The Gelug Sect regulates that between April and June according to Tibetan calendar, lamas can only practice Buddhism in monasteries to avoid treading and killing tiny lives. The ban will be lifted at the end of June. At that time, all lamas go out of monasteries and the laymen will offer them sour milk and perform Tibetan operas for them. After 1642, the Gandain Phodrang (Paradise Palace) of the Drepung Monastery became the political, religious and cultural centre of Tibet. Tens of thousands of people rushed there each June 30th to give sour milk to lamas and ask for blessings. The Tibetan Opera troupes and wild yak dancing troupes all came to perform. In this way, the Shoton Festival was formed.

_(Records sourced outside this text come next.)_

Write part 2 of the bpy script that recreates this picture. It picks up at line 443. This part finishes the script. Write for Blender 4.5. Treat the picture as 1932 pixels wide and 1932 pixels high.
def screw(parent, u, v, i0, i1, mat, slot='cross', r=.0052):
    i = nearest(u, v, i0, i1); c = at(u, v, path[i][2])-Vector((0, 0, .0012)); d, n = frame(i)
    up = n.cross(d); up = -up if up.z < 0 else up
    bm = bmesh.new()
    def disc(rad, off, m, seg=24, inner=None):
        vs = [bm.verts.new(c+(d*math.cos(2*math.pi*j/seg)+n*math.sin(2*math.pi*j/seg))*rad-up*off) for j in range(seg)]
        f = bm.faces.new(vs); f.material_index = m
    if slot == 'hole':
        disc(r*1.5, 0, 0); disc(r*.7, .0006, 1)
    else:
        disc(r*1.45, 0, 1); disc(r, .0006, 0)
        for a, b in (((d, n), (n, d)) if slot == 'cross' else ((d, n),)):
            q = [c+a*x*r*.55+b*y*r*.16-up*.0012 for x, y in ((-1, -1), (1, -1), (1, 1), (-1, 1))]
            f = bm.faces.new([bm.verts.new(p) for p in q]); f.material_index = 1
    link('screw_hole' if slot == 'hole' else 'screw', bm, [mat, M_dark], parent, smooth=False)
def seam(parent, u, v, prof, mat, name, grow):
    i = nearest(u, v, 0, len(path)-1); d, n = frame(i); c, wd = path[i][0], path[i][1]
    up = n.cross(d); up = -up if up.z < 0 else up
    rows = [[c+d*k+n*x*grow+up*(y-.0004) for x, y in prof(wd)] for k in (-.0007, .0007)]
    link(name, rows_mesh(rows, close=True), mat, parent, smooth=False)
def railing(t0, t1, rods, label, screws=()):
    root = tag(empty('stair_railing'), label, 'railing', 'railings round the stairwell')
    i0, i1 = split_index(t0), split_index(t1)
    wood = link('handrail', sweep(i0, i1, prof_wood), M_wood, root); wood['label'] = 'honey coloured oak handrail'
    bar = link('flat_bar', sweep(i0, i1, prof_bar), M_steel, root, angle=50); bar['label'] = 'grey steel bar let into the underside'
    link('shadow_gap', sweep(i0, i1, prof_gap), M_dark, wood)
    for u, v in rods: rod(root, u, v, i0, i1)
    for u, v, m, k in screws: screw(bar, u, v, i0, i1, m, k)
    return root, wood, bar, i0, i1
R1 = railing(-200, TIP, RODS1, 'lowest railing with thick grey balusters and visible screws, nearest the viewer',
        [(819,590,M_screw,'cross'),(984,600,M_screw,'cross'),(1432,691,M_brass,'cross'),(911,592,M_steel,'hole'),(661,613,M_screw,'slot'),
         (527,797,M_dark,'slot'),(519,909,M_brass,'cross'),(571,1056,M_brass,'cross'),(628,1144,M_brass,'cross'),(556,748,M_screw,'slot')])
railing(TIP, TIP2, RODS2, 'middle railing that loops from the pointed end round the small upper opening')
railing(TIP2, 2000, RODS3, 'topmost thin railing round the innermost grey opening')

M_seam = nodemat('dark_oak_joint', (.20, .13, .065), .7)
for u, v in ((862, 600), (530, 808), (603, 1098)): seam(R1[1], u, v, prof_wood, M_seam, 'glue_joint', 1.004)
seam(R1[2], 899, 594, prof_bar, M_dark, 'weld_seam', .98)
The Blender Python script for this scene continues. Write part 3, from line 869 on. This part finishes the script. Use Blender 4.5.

The prelude of the Shoton Festival is the Buddha exhibition in Drepung Monastery, which is held at the foot of the Gebeiwoze Mountain. The tranquil valley becomes excited. With the sound of sutra bugle reverberating through the valley, about 100 lamas will carry the large-scale tangka por-traying Qamba Buddha (or Maitreya) out of the Coqen Hall of the Drepung Monastery and step toward the west of the monastery where a special platform is set up for the Buddha picture exhibition. At this moment, the mulberry smoke arises from all directions, bugles resound and scripture reciting goes on. The large tangka then will be slowly opened up. People rush up to offer white hada. Countless hada fly in front of the Buddha picture, forming a great scene. In no more than two hours, the tangka will be rolled up again and carried back. People will not see it until the next year. Then people go to the courtyard of Gandain Phodrang to watch Tibetan Opera. In the afternoon, the activities centre moves to Norbulingka. In the following week, the major activity is to watch the Tibetan Opera. During the Shoton Festival, the Tibetans bring along the old and the young and call on relatives and friends to Lingka gardens. The Norbulingka and other parks of Lhasa are dotted with colorful tents.

Nowadays, the Shoton Festival has become a comprehensive celebration activity with the most influences in Tibet. It is also a grand meeting for commodity exchanges.